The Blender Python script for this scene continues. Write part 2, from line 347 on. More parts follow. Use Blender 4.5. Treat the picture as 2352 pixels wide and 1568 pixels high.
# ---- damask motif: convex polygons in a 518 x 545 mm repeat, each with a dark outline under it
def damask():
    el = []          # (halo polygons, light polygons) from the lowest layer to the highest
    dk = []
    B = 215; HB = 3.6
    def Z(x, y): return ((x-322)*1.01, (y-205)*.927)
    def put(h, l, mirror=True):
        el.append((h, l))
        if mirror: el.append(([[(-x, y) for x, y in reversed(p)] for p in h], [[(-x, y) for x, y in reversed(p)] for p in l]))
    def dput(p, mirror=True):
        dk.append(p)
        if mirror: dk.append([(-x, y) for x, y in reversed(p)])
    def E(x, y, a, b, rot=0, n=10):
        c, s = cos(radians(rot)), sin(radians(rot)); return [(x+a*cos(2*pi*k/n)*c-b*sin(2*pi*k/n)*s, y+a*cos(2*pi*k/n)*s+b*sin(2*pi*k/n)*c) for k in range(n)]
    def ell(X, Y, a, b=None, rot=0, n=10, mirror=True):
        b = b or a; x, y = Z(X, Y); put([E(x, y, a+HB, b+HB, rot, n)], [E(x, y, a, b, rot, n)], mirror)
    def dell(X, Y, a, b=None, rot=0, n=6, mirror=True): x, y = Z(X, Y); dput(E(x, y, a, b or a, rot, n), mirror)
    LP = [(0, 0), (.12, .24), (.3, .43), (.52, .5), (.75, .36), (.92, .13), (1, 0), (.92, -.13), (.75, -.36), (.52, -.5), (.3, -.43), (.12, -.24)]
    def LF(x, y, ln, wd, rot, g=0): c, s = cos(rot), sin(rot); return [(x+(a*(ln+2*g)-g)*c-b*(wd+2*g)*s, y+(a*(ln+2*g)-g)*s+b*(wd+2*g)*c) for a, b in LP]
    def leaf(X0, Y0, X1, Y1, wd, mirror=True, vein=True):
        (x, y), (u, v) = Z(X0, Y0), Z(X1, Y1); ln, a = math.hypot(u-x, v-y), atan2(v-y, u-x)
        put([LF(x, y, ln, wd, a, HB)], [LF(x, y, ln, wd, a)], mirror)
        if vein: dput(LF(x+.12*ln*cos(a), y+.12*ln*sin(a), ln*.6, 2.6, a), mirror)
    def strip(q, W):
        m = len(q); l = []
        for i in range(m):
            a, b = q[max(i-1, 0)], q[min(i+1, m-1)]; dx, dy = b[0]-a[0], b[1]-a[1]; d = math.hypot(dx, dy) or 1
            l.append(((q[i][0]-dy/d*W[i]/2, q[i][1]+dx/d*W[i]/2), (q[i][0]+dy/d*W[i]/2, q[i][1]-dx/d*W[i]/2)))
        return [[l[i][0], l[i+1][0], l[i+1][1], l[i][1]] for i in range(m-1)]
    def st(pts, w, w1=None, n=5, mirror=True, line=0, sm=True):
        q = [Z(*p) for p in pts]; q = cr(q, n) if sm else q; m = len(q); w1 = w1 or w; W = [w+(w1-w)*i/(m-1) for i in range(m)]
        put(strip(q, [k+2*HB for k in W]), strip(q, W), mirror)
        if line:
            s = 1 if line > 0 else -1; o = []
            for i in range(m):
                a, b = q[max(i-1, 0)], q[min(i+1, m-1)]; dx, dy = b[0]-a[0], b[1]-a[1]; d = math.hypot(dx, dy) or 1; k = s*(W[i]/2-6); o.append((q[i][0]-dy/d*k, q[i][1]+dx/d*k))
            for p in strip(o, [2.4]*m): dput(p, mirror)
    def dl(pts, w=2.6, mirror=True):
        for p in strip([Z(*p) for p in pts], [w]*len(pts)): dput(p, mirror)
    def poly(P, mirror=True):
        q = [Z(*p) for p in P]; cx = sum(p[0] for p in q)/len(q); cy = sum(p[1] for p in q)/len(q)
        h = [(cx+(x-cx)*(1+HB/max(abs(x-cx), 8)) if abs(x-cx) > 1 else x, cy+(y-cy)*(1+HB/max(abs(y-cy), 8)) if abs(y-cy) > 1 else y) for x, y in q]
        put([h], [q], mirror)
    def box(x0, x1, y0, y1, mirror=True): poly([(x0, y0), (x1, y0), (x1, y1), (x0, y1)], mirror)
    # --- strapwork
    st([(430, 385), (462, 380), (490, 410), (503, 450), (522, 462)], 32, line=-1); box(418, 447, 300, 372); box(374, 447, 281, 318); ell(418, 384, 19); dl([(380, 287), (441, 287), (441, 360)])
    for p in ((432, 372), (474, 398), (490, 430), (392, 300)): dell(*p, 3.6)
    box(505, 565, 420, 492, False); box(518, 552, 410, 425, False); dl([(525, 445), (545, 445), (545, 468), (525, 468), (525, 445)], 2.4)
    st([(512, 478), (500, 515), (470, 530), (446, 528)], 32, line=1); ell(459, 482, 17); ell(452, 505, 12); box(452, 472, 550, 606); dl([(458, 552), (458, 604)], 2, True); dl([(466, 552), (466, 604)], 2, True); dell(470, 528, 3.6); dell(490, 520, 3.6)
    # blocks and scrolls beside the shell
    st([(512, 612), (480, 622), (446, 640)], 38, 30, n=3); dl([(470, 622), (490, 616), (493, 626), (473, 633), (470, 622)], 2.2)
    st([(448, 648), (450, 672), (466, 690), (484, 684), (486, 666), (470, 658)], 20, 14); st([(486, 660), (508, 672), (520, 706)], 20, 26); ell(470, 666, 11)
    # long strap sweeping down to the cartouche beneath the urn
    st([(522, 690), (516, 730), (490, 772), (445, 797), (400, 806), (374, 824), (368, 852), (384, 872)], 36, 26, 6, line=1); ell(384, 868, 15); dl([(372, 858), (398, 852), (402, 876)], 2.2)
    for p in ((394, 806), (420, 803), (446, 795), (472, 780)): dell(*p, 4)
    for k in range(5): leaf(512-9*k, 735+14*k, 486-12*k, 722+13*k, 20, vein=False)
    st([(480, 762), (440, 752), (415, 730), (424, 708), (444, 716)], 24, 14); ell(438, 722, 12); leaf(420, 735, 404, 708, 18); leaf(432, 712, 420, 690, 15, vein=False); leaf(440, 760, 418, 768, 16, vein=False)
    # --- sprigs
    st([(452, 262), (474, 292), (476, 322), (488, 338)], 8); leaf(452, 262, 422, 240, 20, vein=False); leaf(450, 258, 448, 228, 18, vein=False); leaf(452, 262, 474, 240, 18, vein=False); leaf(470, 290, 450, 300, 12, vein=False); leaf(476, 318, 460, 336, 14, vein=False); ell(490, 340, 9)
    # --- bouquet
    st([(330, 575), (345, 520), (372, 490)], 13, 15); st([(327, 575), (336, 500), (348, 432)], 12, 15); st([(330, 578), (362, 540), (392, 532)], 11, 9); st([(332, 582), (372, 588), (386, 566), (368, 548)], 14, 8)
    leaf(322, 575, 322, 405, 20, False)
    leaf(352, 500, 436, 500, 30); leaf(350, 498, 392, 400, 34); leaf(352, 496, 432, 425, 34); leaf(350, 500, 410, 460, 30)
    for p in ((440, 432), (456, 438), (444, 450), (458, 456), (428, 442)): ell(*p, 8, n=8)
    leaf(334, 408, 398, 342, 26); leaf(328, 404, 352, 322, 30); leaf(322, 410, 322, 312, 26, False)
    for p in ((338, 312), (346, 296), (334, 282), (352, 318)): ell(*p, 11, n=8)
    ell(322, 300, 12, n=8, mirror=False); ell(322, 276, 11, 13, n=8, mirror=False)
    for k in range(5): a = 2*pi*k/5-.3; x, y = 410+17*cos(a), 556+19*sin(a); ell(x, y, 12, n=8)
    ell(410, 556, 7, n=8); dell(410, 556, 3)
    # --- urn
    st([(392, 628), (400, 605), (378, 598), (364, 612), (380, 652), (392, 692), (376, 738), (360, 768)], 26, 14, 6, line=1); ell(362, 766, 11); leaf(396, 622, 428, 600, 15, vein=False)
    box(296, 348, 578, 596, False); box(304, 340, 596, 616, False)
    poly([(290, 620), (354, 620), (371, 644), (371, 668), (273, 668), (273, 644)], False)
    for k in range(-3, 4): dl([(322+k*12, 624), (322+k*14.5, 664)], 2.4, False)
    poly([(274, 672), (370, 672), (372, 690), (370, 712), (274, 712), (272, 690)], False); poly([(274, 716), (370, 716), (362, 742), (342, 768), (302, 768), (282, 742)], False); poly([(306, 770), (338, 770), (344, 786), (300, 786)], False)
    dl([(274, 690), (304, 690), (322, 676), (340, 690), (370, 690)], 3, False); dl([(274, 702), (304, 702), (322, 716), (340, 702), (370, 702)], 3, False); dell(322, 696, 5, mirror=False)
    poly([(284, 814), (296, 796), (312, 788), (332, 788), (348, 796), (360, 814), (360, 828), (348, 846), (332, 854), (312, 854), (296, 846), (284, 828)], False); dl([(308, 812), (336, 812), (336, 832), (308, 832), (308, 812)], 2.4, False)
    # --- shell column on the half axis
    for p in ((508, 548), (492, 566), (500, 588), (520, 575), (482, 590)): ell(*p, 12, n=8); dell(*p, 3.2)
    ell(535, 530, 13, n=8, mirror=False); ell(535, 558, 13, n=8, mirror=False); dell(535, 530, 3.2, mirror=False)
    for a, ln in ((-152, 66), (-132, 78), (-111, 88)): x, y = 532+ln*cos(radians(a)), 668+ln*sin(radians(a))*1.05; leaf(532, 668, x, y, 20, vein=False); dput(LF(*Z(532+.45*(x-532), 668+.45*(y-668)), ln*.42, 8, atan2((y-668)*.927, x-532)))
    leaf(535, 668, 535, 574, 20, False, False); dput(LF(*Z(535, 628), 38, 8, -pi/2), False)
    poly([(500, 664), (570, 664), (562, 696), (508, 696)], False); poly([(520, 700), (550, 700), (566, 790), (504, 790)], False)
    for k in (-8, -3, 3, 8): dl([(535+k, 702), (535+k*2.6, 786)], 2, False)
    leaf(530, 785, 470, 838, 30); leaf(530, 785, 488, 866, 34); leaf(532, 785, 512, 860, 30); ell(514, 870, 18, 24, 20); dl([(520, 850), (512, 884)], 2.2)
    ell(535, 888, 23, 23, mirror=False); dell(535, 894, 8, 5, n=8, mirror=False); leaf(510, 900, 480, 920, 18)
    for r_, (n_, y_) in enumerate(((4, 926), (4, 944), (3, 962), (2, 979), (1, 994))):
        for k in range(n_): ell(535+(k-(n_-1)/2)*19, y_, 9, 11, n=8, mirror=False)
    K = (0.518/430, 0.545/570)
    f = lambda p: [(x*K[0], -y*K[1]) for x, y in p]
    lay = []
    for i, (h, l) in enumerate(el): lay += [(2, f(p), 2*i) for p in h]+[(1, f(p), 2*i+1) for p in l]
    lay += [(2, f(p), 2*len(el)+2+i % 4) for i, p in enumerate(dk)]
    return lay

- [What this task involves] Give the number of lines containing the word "from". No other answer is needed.

- [Response to the exercise] 2